The next line, though, takes the cake for mendacity:
Nonetheless, NASA can’t seem to get enough of SpaceX, shelling out $2 billion to get its launch vehicles to a point where they can begin lifting payloads into orbit to support the Space Station and other missions.
As noted above, SpaceX has received less than three hundred million dollars from NASA to date. It has a contract with a theoretical value of $1.6B, but it doesn’t get paid that until it actually starts delivering cargo to the ISS, at which point it will be doing it for far less than the Shuttle was costing NASA.
It’s interesting to note that Musk and his investors have only put about one-tenth of that amount into SpaceX, even though they present the company as an entrepreneurial, market-driven undertaking.

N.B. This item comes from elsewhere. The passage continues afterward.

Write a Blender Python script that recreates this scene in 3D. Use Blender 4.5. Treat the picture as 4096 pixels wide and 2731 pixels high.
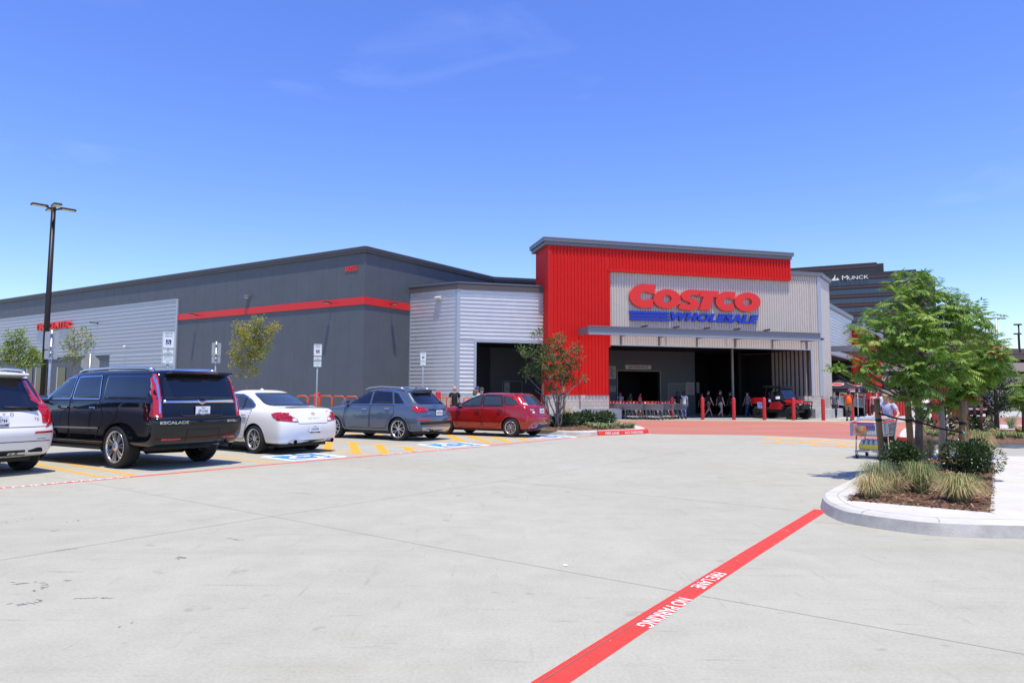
import bpy, bmesh, math, random
from mathutils import Vector, Matrix
from mathutils.bvhtree import BVHTree
from mathutils.geometry import tessellate_polygon
V = Vector
R = math.radians
for o in list(bpy.data.objects): bpy.data.objects.remove(o)
sc = bpy.context.scene
COL = sc.collection
# ------------------------------------------------------------------ camera
CH, CF, CX, CY = 1.37, 2746.0, 2048.0, 1365.5
PITCH, ROLL = math.atan((1580 - CY) / CF), 0.005
_fw = V((0, math.cos(PITCH), math.sin(PITCH)))
_up = V((0, -math.sin(PITCH), math.cos(PITCH)))
_rt = V((1, 0, 0))
_r2 = _rt * math.cos(ROLL) + _up * math.sin(ROLL)
_u2 = _up * math.cos(ROLL) - _rt * math.sin(ROLL)
cam = bpy.data.cameras.new('camera')
cam.sensor_width = 36
cam.lens = CF * 36 / 4096
cam.clip_start, cam.clip_end = 0.05, 3000
camo = bpy.data.objects.new('camera', cam)
COL.objects.link(camo)
camo.matrix_world = Matrix(((_r2.x, _u2.x, -_fw.x, 0), (_r2.y, _u2.y, -_fw.y, 0), (_r2.z, _u2.z, -_fw.z, CH), (0, 0, 0, 1)))
sc.camera = camo
# ------------------------------------------------------------------ light
SUN_EL, SUN_AZ = R(75), R(12)          # behind the camera, slightly to its right
S = V((math.cos(SUN_EL) * math.sin(SUN_AZ), -math.cos(SUN_EL) * math.cos(SUN_AZ), math.sin(SUN_EL)))
sun = bpy.data.lights.new('sun', 'SUN')
sun.energy, sun.angle, sun.color = 3.8, R(0.53), (1.0, 0.90, 0.71)
suno = bpy.data.objects.new('sun', sun)
COL.objects.link(suno)
suno.rotation_euler = S.to_track_quat('Z', 'Y').to_euler()
suno.location = (0, -20, 60)
w = bpy.data.worlds.new('World')
sc.world = w
w.use_nodes = True
nt = w.node_tree
bg = nt.nodes['Background']
sky = nt.nodes.new('ShaderNodeTexSky')
sky.sky_type = 'NISHITA'
sky.sun_disc = False
sky.sun_elevation, sky.sun_rotation = SUN_EL, math.atan2(S.x, S.y)
sky.altitude, sky.air_density, sky.dust_density, sky.ozone_density = 200, 1.35, 0.25, 10.0
hs = nt.nodes.new('ShaderNodeHueSaturation')                # the camera's rendering of a deep blue sky
hs.inputs['Hue'].default_value, hs.inputs['Saturation'].default_value = .522, 1.12
nt.links.new(sky.outputs[0], hs.inputs['Color'])
# a few thin cirrus wisps
tcw = nt.nodes.new('ShaderNodeTexCoord'); mpw = nt.nodes.new('ShaderNodeMapping'); mpw.inputs['Scale'].default_value = (1.6, 1.6, 6)
nzw = nt.nodes.new('ShaderNodeTexNoise'); nzw.inputs['Scale'].default_value = 2.2; nzw.inputs['Detail'].default_value = 8; nzw.inputs['Distortion'].default_value = .6
rpw = nt.nodes.new('ShaderNodeValToRGB'); rpw.color_ramp.elements[0].position = .60; rpw.color_ramp.elements[1].position = .95
rpw.color_ramp.elements[1].color = (.10, .10, .10, 1)
mxw = nt.nodes.new('ShaderNodeMixRGB'); mxw.inputs[2].default_value = (6.5, 6.8, 7.2, 1)
nt.links.new(tcw.outputs['Generated'], mpw.inputs[0]); nt.links.new(mpw.outputs[0], nzw.inputs['Vector']); nt.links.new(nzw.outputs['Fac'], rpw.inputs[0])
nt.links.new(rpw.outputs[0], mxw.inputs[0]); nt.links.new(hs.outputs[0], mxw.inputs[1]); nt.links.new(mxw.outputs[0], bg.inputs[0])
bg.inputs[1].default_value = 0.15
vs = sc.view_settings
vs.view_transform, vs.look, vs.gamma, vs.exposure = 'Standard', 'None', 1.0, 0.60
vs.use_curve_mapping = False
sc.render.film_transparent = False
try:
    sc.cycles.max_bounces = 6
    sc.cycles.diffuse_bounces = 3
    sc.cycles.glossy_bounces = 4
    sc.cycles.use_denoising = True
    sc.cycles.sample_clamp_indirect = 6
except Exception: pass
# ------------------------------------------------------------------ pixel -> place
def ray(px, py): return _fw + _r2 * ((px - CX) / CF) + _u2 * ((CY - py) / CF)
CAM = V((0, 0, CH))
def at(px, py, z=0.0):
    d = ray(px, py)
    return CAM + d * ((z - CH) / d.z)
def atd(px, py, depth):
    d = ray(px, py)
    return CAM + d * (depth / d.y)
class Wall:                           # a vertical plane: x along, y into the building, z up
    def __init__(s, o, u):
        s.o, s.u = V((o[0], o[1], 0)), V((u[0], u[1], 0)).normalized()
        s.n = V((-s.u.y, s.u.x, 0))
        if s.n.y < 0: pass
        s.M = Matrix(((s.u.x, s.n.x, 0, s.o.x), (s.u.y, s.n.y, 0, s.o.y), (0, 0, 1, 0), (0, 0, 0, 1)))
    def sz(s, px, py, off=0.0):
        d = ray(px, py)
        t = ((s.o + s.n * off - CAM).dot(s.n)) / d.dot(s.n)
        p = CAM + d * t
        return ((p - s.o).dot(s.u), p.z)
    def s(s_, px, py=1500, off=0.0): return s_.sz(px, py, off)[0]
    def z(s_, px, py, off=0.0): return s_.sz(px, py, off)[1]
    def pt(s, a, d, z): return s.o + s.u * a + s.n * d + V((0, 0, z))
def ang(deg): return V((math.sin(R(deg)), math.cos(R(deg)), 0))
# ------------------------------------------------------------------ materials
_M = {}
def L(r, g, b):
    f = lambda c: ((c / 255) / 12.92) if c / 255 <= .04045 else ((c / 255 + .055) / 1.055) ** 2.4
    return (f(r), f(g), f(b))
def mat(name, col, rough=.5, metal=0.0, spec=.5, var=0.0, vscale=3.0, bump=0.0, bscale=40.0, coat=0.0, col2=None, emit=None, trans=0.0, ior=1.45, stretch=None):
    if name in _M: return _M[name]
    m = bpy.data.materials.new(name)
    m.use_nodes = True
    n, l = m.node_tree.nodes, m.node_tree.links
    b = n['Principled BSDF']
    b.inputs['Base Color'].default_value = (*col, 1)
    b.inputs['Roughness'].default_value = rough
    b.inputs['Metallic'].default_value = metal
    b.inputs['Specular IOR Level'].default_value = spec
    b.inputs['IOR'].default_value = ior
    if coat:
        b.inputs['Coat Weight'].default_value = coat
        b.inputs['Coat Roughness'].default_value = .03
    if trans: b.inputs['Transmission Weight'].default_value = trans
    tc = None
    if var or bump or col2:
        tc = n.new('ShaderNodeTexCoord')
        src = tc.outputs['Object']
        if stretch:
            mp = n.new('ShaderNodeMapping'); mp.inputs['Scale'].default_value = stretch
            l.new(src, mp.inputs[0]); src = mp.outputs[0]
    if var or col2:
        t = n.new('ShaderNodeTexNoise'); t.inputs['Scale'].default_value = vscale; t.inputs['Detail'].default_value = 6; t.inputs['Roughness'].default_value = .6
        l.new(src, t.inputs['Vector'])
        r = n.new('ShaderNodeValToRGB')
        c2 = col2 if col2 else tuple(min(1, c * (1 + var)) for c in col)
        c1 = col if col2 else tuple(c * (1 - var) for c in col)
        r.color_ramp.elements[0].color, r.color_ramp.elements[1].color = (*c1, 1), (*c2, 1)
        r.color_ramp.elements[0].position, r.color_ramp.elements[1].position = .33, .67
        l.new(t.outputs['Fac'], r.inputs[0]); l.new(r.outputs[0], b.inputs['Base Color'])
    if bump:
        t2 = n.new('ShaderNodeTexNoise'); t2.inputs['Scale'].default_value = bscale; t2.inputs['Detail'].default_value = 5
        l.new(src, t2.inputs['Vector'])
        bp = n.new('ShaderNodeBump'); bp.inputs['Strength'].default_value = bump; bp.inputs['Distance'].default_value = .02
        l.new(t2.outputs['Fac'], bp.inputs['Height']); l.new(bp.outputs[0], b.inputs['Normal'])
    if emit:
        b.inputs['Emission Color'].default_value = (*emit[0], 1); b.inputs['Emission Strength'].default_value = emit[1]
    _M[name] = m
    return m
def worn_mat(name, col, under, amt=.62, rough=.65):               # road paint with the concrete showing through
    m = mat(name, col, rough, var=.10, vscale=9); n, l = m.node_tree.nodes, m.node_tree.links; b = n['Principled BSDF']
    src = b.inputs['Base Color'].links[0].from_socket; tc = n.new('ShaderNodeTexCoord'); t = n.new('ShaderNodeTexNoise'); t.inputs['Scale'].default_value = 14; t.inputs['Detail'].default_value = 9; t.inputs['Roughness'].default_value = .75
    l.new(tc.outputs['Object'], t.inputs['Vector']); r = n.new('ShaderNodeValToRGB'); r.color_ramp.elements[0].position, r.color_ramp.elements[1].position = amt, amt + .07
    l.new(t.outputs['Fac'], r.inputs[0]); x = n.new('ShaderNodeMixRGB'); x.inputs[2].default_value = (*under, 1); l.new(r.outputs[0], x.inputs[0]); l.new(src, x.inputs[1]); l.new(x.outputs[0], b.inputs['Base Color']); return m
def block_mat(name, c1, c2, mortar, sx, sy):
    if name in _M: return _M[name]
    m = bpy.data.materials.new(name); m.use_nodes = True
    n, l = m.node_tree.nodes, m.node_tree.links
    b = n['Principled BSDF']; b.inputs['Roughness'].default_value = .85
    tc = n.new('ShaderNodeTexCoord'); sp = n.new('ShaderNodeSeparateXYZ'); cb = n.new('ShaderNodeCombineXYZ')
    l.new(tc.outputs['Object'], sp.inputs[0])
    ad = n.new('ShaderNodeMath'); ad.operation = 'ADD'
    l.new(sp.outputs[0], ad.inputs[0]); l.new(sp.outputs[1], ad.inputs[1])
    l.new(ad.outputs[0], cb.inputs[0]); l.new(sp.outputs[2], cb.inputs[1])
    br = n.new('ShaderNodeTexBrick')
    br.inputs['Color1'].default_value, br.inputs['Color2'].default_value, br.inputs['Mortar'].default_value = (*c1, 1), (*c2, 1), (*mortar, 1)
    br.inputs['Scale'].default_value = 1; br.inputs['Mortar Size'].default_value = .012
    br.inputs['Brick Width'].default_value, br.inputs['Row Height'].default_value = sx, sy
    l.new(cb.outputs[0], br.inputs['Vector']); l.new(br.outputs[0], b.inputs['Base Color'])
    _M[name] = m
    return m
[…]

Even if the numbers were right, this is absurd. He is complaining because the revenue generated by a product or service is much larger than the original investment? Yes, it is interesting, but not for the reason he thinks. It’s interesting because it demonstrates what a great investment it is, while offering a better cheaper new service to a customer who needs it. This is how real businesses work, though probably Dr. Thompson doesn’t understand that kind of business, having spent so much of his career in the traditional space industry, where companies are reimbursed for labor and material, not paid for performance.
I hesitate to ask you to read the whole thing, because it’s so outrageous.
[Update a few minutes later]
Oh, the irony:
The Lexington Institute of Arlington, VA is a libertarian, free market think tank, founded in 1988 by Merrick Carey with help from Robert L. Severns of the Alexis de Tocqueville Institution.[1] Its annual revenue is roughly $2.5 million, having received funding from corporate sponsors.
I wonder who some of those “corporate sponsors” might be? This might be a hint:
Loren B. Thompson argued in favor of continued C-17 production in 2009 and against this production in 2010.[10] He has also said that the United States is likely to engage in war against Vietnam again and so needs the EFV to storm their beaches.[11] He has also called for a shift in American defense spending towards items such as the Littoral Combat Ship and the Lockheed Martin F-35 Lightning II that can be exported to allies.[12] Thompson has said that “The United States cannot continue to spend, especially on defense, the way it has been over the past decade.”[13]
I’m guessing that he’s a Lockmart flack, though he may be getting Boeing money as well. But the notion that this has anything to do with free markets, or libertarianism, is ludicrous.
[Update a few minutes later]
Space News (I think this is Warren Ferster) isn’t impressed, either.